What this task involves — Take the data below and copy exactly the lines starting at the one with "Continue the Blender" and finishing at the one with "the ceiling', 'cornice')", both included.

Rows from a 3D scene dataset
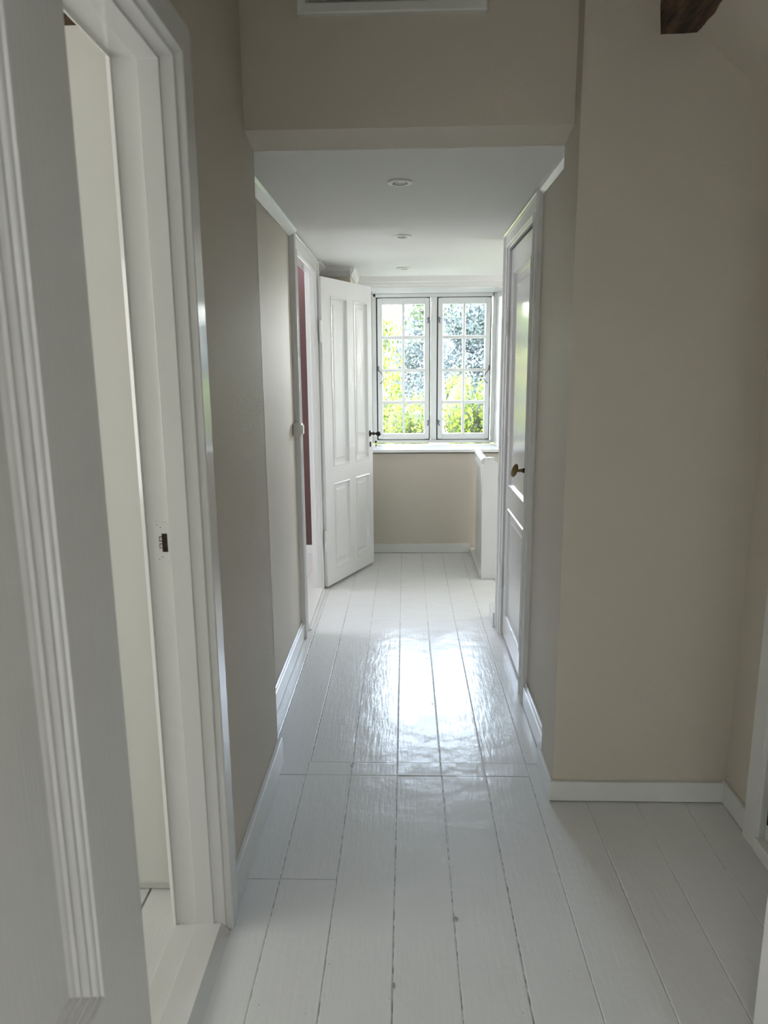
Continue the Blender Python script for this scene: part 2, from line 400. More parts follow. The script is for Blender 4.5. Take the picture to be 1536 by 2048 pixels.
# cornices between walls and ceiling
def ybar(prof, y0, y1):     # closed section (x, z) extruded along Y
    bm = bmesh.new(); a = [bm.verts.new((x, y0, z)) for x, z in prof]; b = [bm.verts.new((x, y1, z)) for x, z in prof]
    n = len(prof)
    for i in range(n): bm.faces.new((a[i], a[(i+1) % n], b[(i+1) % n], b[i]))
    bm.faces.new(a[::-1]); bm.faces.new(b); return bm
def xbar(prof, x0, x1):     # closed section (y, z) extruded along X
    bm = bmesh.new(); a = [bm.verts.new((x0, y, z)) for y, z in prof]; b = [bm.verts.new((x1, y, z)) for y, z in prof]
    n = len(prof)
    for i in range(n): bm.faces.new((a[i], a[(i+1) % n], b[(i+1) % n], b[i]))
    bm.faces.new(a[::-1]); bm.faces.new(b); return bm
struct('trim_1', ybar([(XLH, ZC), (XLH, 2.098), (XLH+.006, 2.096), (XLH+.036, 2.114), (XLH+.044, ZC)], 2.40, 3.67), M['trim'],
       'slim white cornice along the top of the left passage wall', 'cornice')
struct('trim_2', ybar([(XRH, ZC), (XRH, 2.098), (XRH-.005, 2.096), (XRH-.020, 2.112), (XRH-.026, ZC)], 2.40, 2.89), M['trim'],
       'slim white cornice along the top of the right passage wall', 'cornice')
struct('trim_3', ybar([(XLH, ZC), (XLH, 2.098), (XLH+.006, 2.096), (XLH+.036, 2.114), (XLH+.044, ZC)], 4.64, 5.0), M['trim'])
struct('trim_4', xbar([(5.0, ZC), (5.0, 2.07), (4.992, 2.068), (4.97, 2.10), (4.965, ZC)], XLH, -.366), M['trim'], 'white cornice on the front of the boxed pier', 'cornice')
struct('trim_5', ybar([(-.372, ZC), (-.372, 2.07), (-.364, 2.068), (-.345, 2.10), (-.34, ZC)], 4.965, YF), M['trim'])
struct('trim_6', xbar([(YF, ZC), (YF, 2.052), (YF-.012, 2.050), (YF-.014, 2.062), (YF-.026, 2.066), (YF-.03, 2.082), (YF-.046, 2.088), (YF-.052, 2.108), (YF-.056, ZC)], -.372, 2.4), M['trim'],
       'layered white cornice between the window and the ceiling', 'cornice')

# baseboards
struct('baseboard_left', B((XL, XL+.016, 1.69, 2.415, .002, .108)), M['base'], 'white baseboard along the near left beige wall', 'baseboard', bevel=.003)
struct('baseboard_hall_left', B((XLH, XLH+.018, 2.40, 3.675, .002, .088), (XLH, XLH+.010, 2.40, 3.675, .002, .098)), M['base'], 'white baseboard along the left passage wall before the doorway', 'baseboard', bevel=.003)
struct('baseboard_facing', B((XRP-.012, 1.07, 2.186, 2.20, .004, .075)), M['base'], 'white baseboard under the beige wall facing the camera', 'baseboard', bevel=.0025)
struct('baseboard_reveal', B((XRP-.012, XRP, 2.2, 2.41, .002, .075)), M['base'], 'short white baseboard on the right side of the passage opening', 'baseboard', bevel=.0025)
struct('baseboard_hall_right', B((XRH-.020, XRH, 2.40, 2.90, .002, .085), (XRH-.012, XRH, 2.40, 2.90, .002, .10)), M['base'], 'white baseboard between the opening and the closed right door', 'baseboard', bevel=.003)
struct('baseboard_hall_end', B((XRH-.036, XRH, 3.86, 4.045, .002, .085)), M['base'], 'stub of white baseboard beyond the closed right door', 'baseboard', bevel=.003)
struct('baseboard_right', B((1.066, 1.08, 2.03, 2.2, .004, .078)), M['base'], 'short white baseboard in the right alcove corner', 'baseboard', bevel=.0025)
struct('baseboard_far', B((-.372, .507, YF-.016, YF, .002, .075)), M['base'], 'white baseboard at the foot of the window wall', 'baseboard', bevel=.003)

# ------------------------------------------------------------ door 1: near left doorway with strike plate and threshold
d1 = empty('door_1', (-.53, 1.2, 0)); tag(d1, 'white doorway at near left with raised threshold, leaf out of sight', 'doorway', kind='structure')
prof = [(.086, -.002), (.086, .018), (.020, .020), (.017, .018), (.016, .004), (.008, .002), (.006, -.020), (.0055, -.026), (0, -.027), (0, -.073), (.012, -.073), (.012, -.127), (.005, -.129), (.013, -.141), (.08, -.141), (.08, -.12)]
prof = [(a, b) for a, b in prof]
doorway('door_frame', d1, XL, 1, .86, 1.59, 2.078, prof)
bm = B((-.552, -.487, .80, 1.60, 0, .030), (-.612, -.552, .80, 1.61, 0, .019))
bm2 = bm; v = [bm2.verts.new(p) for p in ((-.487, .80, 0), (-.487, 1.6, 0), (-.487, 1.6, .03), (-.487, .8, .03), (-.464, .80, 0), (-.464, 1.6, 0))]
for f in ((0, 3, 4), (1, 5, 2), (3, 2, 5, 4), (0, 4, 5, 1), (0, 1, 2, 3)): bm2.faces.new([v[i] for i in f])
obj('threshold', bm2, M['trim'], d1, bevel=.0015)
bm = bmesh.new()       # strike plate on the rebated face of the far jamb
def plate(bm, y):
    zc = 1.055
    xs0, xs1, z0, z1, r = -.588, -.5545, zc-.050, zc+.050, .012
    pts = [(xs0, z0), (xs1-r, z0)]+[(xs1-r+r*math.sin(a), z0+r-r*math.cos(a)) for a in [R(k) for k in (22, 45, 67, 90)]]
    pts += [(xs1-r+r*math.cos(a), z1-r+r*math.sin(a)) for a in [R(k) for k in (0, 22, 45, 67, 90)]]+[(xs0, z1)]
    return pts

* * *

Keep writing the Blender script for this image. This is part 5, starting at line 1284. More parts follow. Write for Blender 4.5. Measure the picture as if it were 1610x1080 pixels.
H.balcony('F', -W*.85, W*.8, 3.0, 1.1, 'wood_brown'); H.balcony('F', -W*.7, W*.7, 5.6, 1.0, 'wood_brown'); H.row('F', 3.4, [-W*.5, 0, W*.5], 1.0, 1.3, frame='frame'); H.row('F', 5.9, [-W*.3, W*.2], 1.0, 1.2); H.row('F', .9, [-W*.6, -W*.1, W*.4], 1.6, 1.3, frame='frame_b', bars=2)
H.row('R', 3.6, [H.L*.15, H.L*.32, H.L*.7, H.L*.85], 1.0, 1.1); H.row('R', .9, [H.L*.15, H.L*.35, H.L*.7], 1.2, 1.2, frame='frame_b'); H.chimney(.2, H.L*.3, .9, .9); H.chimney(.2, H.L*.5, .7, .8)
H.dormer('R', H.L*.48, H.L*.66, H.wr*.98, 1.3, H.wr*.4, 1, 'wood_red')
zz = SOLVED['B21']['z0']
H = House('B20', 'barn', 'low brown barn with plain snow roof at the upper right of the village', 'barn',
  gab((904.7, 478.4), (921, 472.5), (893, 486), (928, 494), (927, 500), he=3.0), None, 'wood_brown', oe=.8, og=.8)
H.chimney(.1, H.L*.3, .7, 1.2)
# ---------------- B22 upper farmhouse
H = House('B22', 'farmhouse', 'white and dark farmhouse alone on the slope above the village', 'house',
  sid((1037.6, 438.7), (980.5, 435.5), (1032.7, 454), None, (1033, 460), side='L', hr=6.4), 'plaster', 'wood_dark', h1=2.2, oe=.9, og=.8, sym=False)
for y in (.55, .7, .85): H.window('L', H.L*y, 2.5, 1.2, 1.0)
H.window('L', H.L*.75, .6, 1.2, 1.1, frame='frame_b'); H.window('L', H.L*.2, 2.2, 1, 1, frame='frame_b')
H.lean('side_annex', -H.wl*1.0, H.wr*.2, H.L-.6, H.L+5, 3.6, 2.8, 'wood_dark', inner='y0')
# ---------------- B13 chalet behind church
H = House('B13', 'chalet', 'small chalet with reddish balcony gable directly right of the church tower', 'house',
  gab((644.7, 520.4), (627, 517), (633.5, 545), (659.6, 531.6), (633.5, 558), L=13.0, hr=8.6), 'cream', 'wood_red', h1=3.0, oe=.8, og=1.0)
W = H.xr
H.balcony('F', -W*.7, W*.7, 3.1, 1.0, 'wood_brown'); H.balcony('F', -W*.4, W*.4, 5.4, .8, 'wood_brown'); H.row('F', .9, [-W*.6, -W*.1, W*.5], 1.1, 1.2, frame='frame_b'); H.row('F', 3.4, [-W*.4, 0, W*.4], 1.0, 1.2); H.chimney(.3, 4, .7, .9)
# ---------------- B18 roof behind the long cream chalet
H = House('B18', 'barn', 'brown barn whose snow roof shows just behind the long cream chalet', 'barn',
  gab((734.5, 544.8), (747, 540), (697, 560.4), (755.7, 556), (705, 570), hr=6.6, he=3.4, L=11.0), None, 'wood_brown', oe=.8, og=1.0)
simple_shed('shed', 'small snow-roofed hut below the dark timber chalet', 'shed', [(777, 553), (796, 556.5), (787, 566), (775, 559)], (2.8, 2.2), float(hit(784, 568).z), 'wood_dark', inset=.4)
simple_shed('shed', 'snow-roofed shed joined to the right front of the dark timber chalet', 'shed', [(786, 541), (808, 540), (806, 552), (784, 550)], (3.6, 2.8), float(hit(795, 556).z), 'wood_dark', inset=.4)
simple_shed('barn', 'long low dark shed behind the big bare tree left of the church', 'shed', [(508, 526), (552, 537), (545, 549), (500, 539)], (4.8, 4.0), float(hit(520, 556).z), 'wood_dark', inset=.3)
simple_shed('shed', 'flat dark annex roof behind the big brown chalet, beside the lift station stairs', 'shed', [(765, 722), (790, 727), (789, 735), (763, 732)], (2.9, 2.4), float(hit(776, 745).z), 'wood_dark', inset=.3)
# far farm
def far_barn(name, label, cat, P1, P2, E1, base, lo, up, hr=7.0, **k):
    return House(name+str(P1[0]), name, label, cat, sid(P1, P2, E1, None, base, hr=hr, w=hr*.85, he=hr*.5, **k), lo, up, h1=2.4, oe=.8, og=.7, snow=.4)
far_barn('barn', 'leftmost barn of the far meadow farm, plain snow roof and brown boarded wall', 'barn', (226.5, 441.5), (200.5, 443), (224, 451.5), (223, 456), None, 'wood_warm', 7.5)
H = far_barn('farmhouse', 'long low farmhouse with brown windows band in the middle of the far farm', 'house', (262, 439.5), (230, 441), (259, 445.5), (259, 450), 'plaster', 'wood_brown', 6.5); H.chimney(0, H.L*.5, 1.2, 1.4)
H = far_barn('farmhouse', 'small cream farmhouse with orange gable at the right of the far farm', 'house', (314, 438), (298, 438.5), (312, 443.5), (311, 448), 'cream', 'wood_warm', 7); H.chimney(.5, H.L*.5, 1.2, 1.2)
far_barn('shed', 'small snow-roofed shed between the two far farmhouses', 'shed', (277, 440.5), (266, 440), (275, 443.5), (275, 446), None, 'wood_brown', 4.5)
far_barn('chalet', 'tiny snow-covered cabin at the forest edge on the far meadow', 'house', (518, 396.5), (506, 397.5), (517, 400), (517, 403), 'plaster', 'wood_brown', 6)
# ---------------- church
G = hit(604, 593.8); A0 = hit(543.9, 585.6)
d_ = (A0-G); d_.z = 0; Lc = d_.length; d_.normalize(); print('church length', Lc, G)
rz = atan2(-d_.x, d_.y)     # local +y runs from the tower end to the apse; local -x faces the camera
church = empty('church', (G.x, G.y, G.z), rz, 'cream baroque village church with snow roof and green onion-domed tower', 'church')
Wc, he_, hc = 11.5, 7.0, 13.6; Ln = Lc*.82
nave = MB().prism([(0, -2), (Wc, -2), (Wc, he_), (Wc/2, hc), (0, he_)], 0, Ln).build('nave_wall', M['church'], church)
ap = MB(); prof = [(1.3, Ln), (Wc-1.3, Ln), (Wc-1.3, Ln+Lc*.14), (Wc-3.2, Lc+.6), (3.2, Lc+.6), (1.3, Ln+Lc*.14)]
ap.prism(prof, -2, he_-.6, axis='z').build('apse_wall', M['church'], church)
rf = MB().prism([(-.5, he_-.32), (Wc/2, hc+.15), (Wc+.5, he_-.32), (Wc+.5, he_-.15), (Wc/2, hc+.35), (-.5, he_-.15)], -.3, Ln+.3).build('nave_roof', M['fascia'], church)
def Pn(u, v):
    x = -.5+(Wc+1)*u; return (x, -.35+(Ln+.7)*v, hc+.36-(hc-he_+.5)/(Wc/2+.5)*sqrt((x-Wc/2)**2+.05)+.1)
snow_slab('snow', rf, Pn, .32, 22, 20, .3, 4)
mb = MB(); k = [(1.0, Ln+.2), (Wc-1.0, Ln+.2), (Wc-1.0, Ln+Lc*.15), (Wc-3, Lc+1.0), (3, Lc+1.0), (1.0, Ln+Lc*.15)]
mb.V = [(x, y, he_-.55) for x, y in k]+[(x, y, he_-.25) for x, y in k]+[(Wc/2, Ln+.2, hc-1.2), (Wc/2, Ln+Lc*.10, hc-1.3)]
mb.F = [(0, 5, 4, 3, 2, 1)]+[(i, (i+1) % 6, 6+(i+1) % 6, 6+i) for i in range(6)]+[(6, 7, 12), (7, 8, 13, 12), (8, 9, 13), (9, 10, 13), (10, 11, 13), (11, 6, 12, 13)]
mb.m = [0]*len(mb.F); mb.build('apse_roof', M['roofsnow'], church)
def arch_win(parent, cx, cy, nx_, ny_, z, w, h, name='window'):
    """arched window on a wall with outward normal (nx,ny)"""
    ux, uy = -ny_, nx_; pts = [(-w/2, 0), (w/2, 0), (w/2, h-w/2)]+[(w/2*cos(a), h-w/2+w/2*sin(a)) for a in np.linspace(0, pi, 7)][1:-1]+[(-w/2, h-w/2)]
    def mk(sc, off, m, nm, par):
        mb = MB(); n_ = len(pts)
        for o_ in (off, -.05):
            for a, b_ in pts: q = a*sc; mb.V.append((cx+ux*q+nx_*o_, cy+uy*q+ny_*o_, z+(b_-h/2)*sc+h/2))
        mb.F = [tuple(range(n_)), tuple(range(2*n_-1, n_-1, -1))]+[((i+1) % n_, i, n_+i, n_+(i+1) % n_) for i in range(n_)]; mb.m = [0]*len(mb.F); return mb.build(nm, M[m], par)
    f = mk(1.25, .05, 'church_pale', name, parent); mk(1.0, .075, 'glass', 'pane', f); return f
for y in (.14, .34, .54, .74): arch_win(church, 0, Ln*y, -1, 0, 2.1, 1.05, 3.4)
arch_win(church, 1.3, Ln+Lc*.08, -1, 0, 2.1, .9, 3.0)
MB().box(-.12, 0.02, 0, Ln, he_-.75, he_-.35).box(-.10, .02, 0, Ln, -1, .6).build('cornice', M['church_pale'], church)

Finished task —
Continue the Blender Python script for this scene: part 2, from line 400. More parts follow. The script is for Blender 4.5. Take the picture to be 1536 by 2048 pixels.
# cornices between walls and ceiling
def ybar(prof, y0, y1):     # closed section (x, z) extruded along Y
    bm = bmesh.new(); a = [bm.verts.new((x, y0, z)) for x, z in prof]; b = [bm.verts.new((x, y1, z)) for x, z in prof]
    n = len(prof)
    for i in range(n): bm.faces.new((a[i], a[(i+1) % n], b[(i+1) % n], b[i]))
    bm.faces.new(a[::-1]); bm.faces.new(b); return bm
def xbar(prof, x0, x1):     # closed section (y, z) extruded along X
    bm = bmesh.new(); a = [bm.verts.new((x0, y, z)) for y, z in prof]; b = [bm.verts.new((x1, y, z)) for y, z in prof]
    n = len(prof)
    for i in range(n): bm.faces.new((a[i], a[(i+1) % n], b[(i+1) % n], b[i]))
    bm.faces.new(a[::-1]); bm.faces.new(b); return bm
struct('trim_1', ybar([(XLH, ZC), (XLH, 2.098), (XLH+.006, 2.096), (XLH+.036, 2.114), (XLH+.044, ZC)], 2.40, 3.67), M['trim'],
       'slim white cornice along the top of the left passage wall', 'cornice')
struct('trim_2', ybar([(XRH, ZC), (XRH, 2.098), (XRH-.005, 2.096), (XRH-.020, 2.112), (XRH-.026, ZC)], 2.40, 2.89), M['trim'],
       'slim white cornice along the top of the right passage wall', 'cornice')
struct('trim_3', ybar([(XLH, ZC), (XLH, 2.098), (XLH+.006, 2.096), (XLH+.036, 2.114), (XLH+.044, ZC)], 4.64, 5.0), M['trim'])
struct('trim_4', xbar([(5.0, ZC), (5.0, 2.07), (4.992, 2.068), (4.97, 2.10), (4.965, ZC)], XLH, -.366), M['trim'], 'white cornice on the front of the boxed pier', 'cornice')
struct('trim_5', ybar([(-.372, ZC), (-.372, 2.07), (-.364, 2.068), (-.345, 2.10), (-.34, ZC)], 4.965, YF), M['trim'])
struct('trim_6', xbar([(YF, ZC), (YF, 2.052), (YF-.012, 2.050), (YF-.014, 2.062), (YF-.026, 2.066), (YF-.03, 2.082), (YF-.046, 2.088), (YF-.052, 2.108), (YF-.056, ZC)], -.372, 2.4), M['trim'],
       'layered white cornice between the window and the ceiling', 'cornice')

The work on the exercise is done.